On our departure the following morning, I was rejoiced to find the head had not been missed, but somewhat frightened, on learning I was to be paddled to the steamer, in the state-canoe of the chief to whom the trophy belonged. In grand procession, we marched from the fort to the canoe, marshalled by the dingy dignitary, who, in happy ignorance of the wrong I had done him, was all smiles and grins; the final hand-shaking being accomplished, I was lifted into the canoe in the same fashion as I had been previously lifted out, and rapidly reached the steamer.
The chief came on board the steamer whilst the anchor was being weighed. Imagine what I felt when he seated himself deliberately upon the cask wherein I had hid his property. The wished-for moment came, the wheels splashed slowly round, my plundered friend was bowed over the side, and not until the smoke of the lodge-fires, and the fading outline of the village, grew dim in the distance, did I feel my scalp safe. The head is now in the Osteological Room of the British Museum, and well worth investigation by any who may be curious to compare the effect of circular pressure with that of the flat-head.
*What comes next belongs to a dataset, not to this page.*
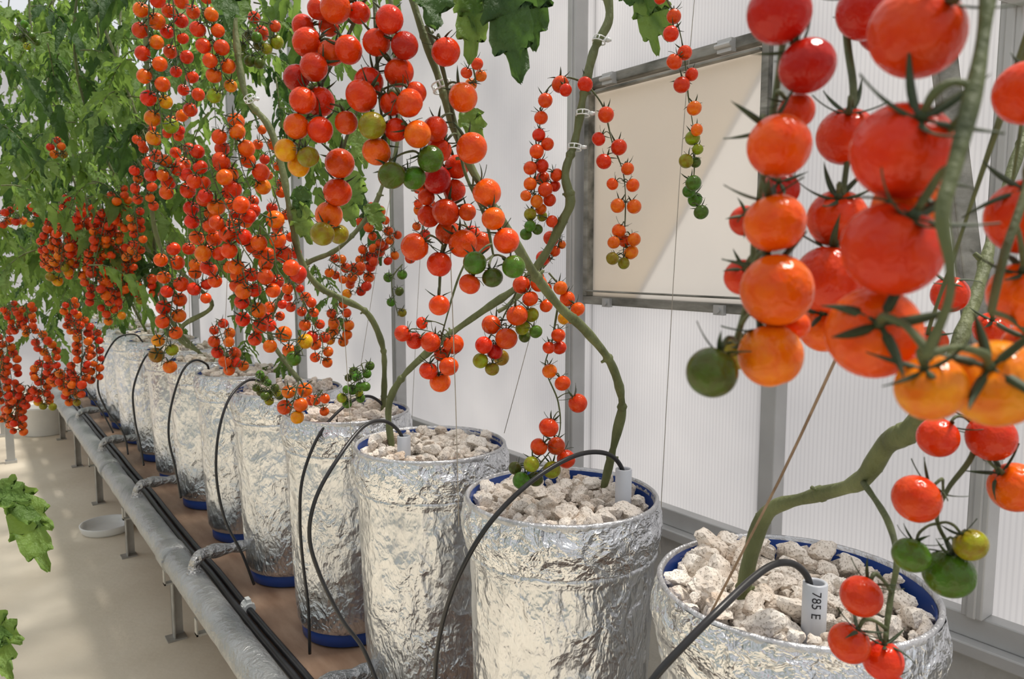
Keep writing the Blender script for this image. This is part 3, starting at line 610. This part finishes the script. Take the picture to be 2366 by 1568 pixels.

Skulls similarly flattened were also brought by me from Vancouver Island.
We again called at Nanaimo on our return, and, whilst ‘coaling,’ delivered the ransomed lady safely into the hands of her owner. At the same time three hundred Indians from Queen Charlotte’s Island landed, en route to Victoria, arriving in large canoes, each holding about twenty Indians and their baggage. These canoes were not at all similar to any I had seen at Fort Rupert, or to those used by the Coast and Fraser river Indians. The shape was similar to the boats one sees in very old pictures, filled with sailors in armour, the bow and stern carved to represent a neck, bearing on it some hideous grinning monster’s head.
Their chief, named Edin-saw, once saved the crew of a small schooner, the ‘Susan Sturges,’ from being killed by the islanders under his control. The vessel was wrecked on Queen Charlotte’s Island, and the crew subsequently ransomed. This little army of savages reached Victoria safely, having taken four months to make the voyage threading all the difficult and dangerous straits, with the risk of capture from other tribes, exposed to all the vicissitudes of weather, in open canoes as easily upset as a child’s cradle.
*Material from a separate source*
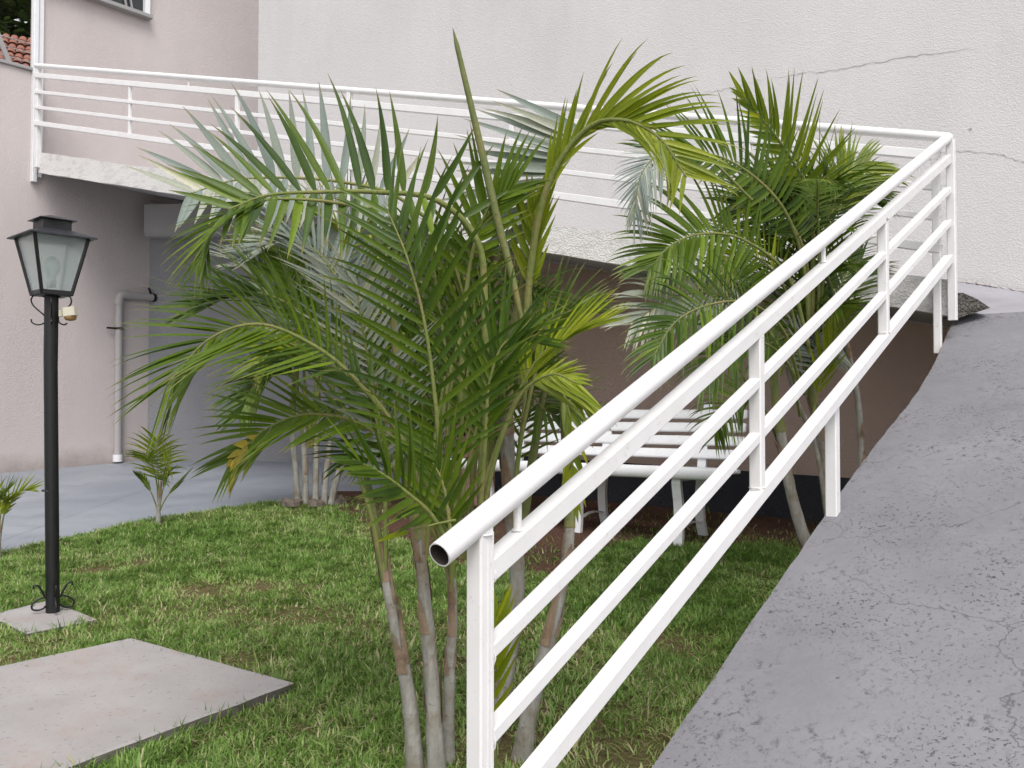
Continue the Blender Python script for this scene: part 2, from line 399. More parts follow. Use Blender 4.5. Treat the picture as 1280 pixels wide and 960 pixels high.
soil_front = [G(u, v) for u, v in soil_px]
def soil_y(x):
    pts = [(p.x, p.y) for p in soil_front]
    if x <= pts[0][0]: return 99
    if x >= pts[-1][0]: return pts[-1][1]
    for (x0, y0), (x1, y1) in zip(pts, pts[1:]):
        if x0 <= x <= x1: return y0+(y1-y0)*(x-x0)/(x1-x0)
sx0 = soil_front[0].x+.02
sheet('flower_bed_soil', M['soil'], lambda x: max(soil_y(x)-.05, near_y(x)), lambda x: max(wall_fn(x)-.02, soil_y(x), near_y(x)+.01) if x > -.4 else max(8.1, soil_y(x)), sx0, 3.6, 70, 40, .004)

# ------------------------------------------------------------------ walls
TOP = CAMZ+9
def wall_line(name, pts, z0, z1, mat, label, cat, thick=.15, parent=None, back=True):
    mb = MB(); f0 = z0 if callable(z0) else (lambda p: z0); f1 = z1 if callable(z1) else (lambda p: z1)
    ns = []
    for i in range(len(pts)):
        t = (V(pts[min(i+1, len(pts)-1)])-V(pts[max(i-1, 0)])); t.z = 0; t.normalize(); n = V((-t.y, t.x, 0))
        if n.y < 0 and abs(n.y) > .05: n = -n
        ns.append(n)
    fr = [V((p[0], p[1], 0)) for p in pts]; bk = [f+n*thick for f, n in zip(fr, ns)]
    vs = []
    for f, b in zip(fr, bk): vs += [f+Z*f0(f), f+Z*f1(f), b+Z*f1(f), b+Z*f0(f)]
    fs = []
    for i in range(len(pts)-1):
        for k in range(4): fs.append([i*4+k, (i+1)*4+k, (i+1)*4+(k+1) % 4, i*4+(k+1) % 4])
    fs += [[0, 1, 2, 3], [(len(pts)-1)*4+k for k in (3, 2, 1, 0)]]
    mb.add(vs, fs); o = mb.build(name, mat, parent)
    import bmesh
    bm = bmesh.new(); bm.from_mesh(o.data); bmesh.ops.recalc_face_normals(bm, faces=bm.faces); bm.to_mesh(o.data); bm.free()
    if label: tag(o, label, cat)
    return o
# tall white wall behind the upper ramp
WL = Q(322, 200, WOFF); WR = WL-d2h*((WL-R).dot(d2h)+4.5)
fas_bot = lambda p, dz=0: (Q(50, 216).z+(Q(1170, 392).z-Q(50, 216).z)*((p-Q(50, 216)).dot(-d2h))/((Q(1170, 392)-Q(50, 216)).dot(-d2h)))+dz
wall_top = thing('white_wall', (WL.x, WL.y, 0), 'tall off-white rough stucco wall rising behind the upper ramp railing', 'wall')
wall_line('wall_face', [WL, WR], lambda p: fas_bot(p)+.02 if p.x < 2.6 else .2, TOP, M['white_wall'], None, None, .2, wall_top)
# cracks in the white wall: thin dark seams
def crack(pix, wpx, parent, plane_n, p0, name='crack', mat='crack', jit=.012):
    pts = [hit(u, v, p0-plane_n*.003, plane_n) for u, v in pix]; pts = cr(pts, len(pix)*7); mb = MB(); vs = []
    for i, p in enumerate(pts):
        t = (pts[min(i+1, len(pts)-1)]-pts[max(i-1, 0)]).normalized(); s = t.cross(plane_n).normalized()
        p = p+s*random.uniform(-jit, jit); e = min(i, len(pts)-1-i)/(len(pts)*.2); ww = wpx*min(1, e+.1)*random.uniform(.3, 1.2)
        vs += [p+s*ww, p-s*ww]
    mb.add(vs, [[2*i, 2*i+1, 2*i+3, 2*i+2] for i in range(len(pts)-1)]); return mb.build(name, M[mat], parent)
wp0 = R+n2*WOFF
crack([(958, 98), (1000, 92), (1040, 88), (1085, 80), (1130, 72), (1170, 66), (1222, 60)], .0028, wall_top, n2, wp0, jit=.008)
crack([(1170, 190), (1205, 190), (1235, 190), (1262, 197), (1290, 206), (1330, 216)], .0028, wall_top, n2, wp0, jit=.008)
crack([(880, 116), (905, 112), (958, 98)], .0016, wall_top, n2, wp0, jit=.008)
mb = MB(); c0 = hit(1213, 161, wp0-n2*.004, n2)
mb.add([c0+(-d2h)*math.cos(a)*r_+Z*math.sin(a)*r_ for a, r_ in [(k*math.pi/4, random.uniform(.007, .012)) for k in range(8)]], [list(range(8))]); mb.build('drill_hole', M['crack'], wall_top)

# brown wall below the ramp, its dado, and the column at its end
BL = Q(606, 560, WOFF-.012); BR = WR+(-n2)*.012
bw = thing('brown_wall', (BL.x, BL.y, gz(BL.y)), 'brown stucco wall under the ramp behind the white bench', 'wall')
wall_line('wall_face', [BL, BR], lambda p: gz(p.y)-.2, lambda p: fas_bot(p)+.0, M['brown_wall'], None, None, .012, bw)
wall_line('dado', [BL-n2*.014, BR-n2*.014], lambda p: gz(p.y)-.2, lambda p: gz(p.y)+.33, M['dado'], None, None, .014, bw)
cc = P(592, 560, 7.5); cw = thing('column', (cc.x, cc.y, gz(cc.y)), 'square reddish stucco column left of the bench', 'column')
mb = MB(); mb.bar(V((cc.x, cc.y, gz(cc.y)-.1)), V((cc.x, cc.y, fas_bot(cc)-.01)), .26, .26, d2h, .012); mb.build('shaft', M['column'], cw)

# pink building: wall running away to the right, window on top
PW0 = P(45, 300, 9.75); pd = V((d1h.x*1.02, d1h.y*.98, 0)).normalized()
def pw(s): return V((PW0.x+pd.x*s, PW0.y+pd.y*s, 0))
ph = thing('pink_building', (PW0.x, PW0.y, gz(9.7)), 'pale pink stucco building side with a window above the upper ramp', 'building')
wall_line('wall', [pw(0), pw(1.5)], lambda p: gz(p.y)-.1, TOP, M['pink_wall'], None, None, .2, ph)
arc = [pw(1.5), pw(1.9), pw(2.3), pw(2.8)+V((.03, 0, 0)), pw(3.3)+V((.10, 0, 0)), pw(3.9)+V((.3, 0, 0))]
wall_line('wall', arc, 3.1, TOP, M['pink_wall'], None, None, .2, ph)
pn = V((pd.y, -pd.x, 0))                               # outward normal of the pink wall (towards the garden)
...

Reaching Victoria in safety, I proceeded up the Fraser, and for the first time witnessed sturgeon-spearing.
CHAPTER VII.
STURGEON-SPEARING—MANSUCKER—CLAMS.
The Sturgeon found in North-western waters differs only in some unimportant specific distinctions from the one living in the pond of the Zoological Society’s Gardens, in the Regent’s Park. Accipenser transmontanus is the name given by Sir J. Richardson to sturgeon that frequent rivers that flow into the St. Lawrence, on the east side of the Rocky Mountains, but unknown in streams that fall into the Arctic Ocean. On the western side sturgeon abound in the Columbia, Fraser, and most other rivers as far north as lat. 53° N. It is certainly not a handsome fish to look at, reminding one of a shark in armour; yet, clad as he is from head to tail in bony mail, every movement is easy and graceful.
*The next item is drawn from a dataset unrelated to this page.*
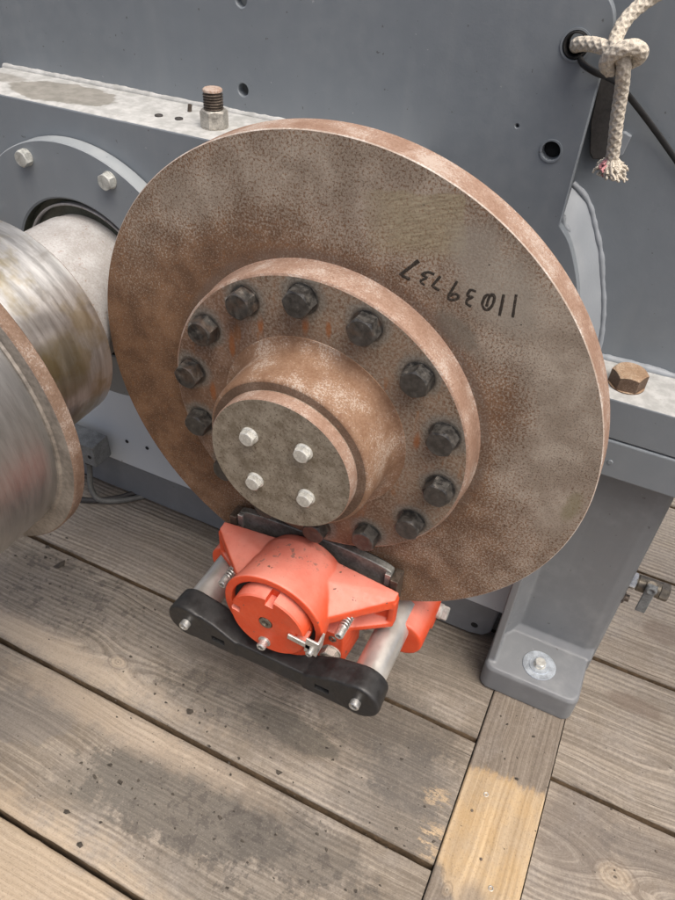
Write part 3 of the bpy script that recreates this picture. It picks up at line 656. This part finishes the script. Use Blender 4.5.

Sp. Ch.—Five rows of plates encase the body: the row along the back is most prominent, and contains fifteen shields. The cheeks are flat, the snout terminating in an acute point, remarkably flexible and trunklike in its movements. Four barbels dangle from beneath the snout, situated about mid-distance between its point and the orbit. The mouth is underneath, resembling a huge flabby sucker in the freshly-caught fish. Nevertheless, as his habit is to prowl about the mud and gravel at the bottom, it is in reality the very best kind of mouth that could have been given. The barbels that hang before are clearly delicate feelers, intended to give warning, that game suitable for food—disturbed probably by the flexible nose—is near; the nose is employed to stir up the mud, turn over stones, or in exploring the hiding-places of prey amidst the rocks and heavy boulders. The eyes are small and golden-yellow in the newly-caught fish, but change immediately after death.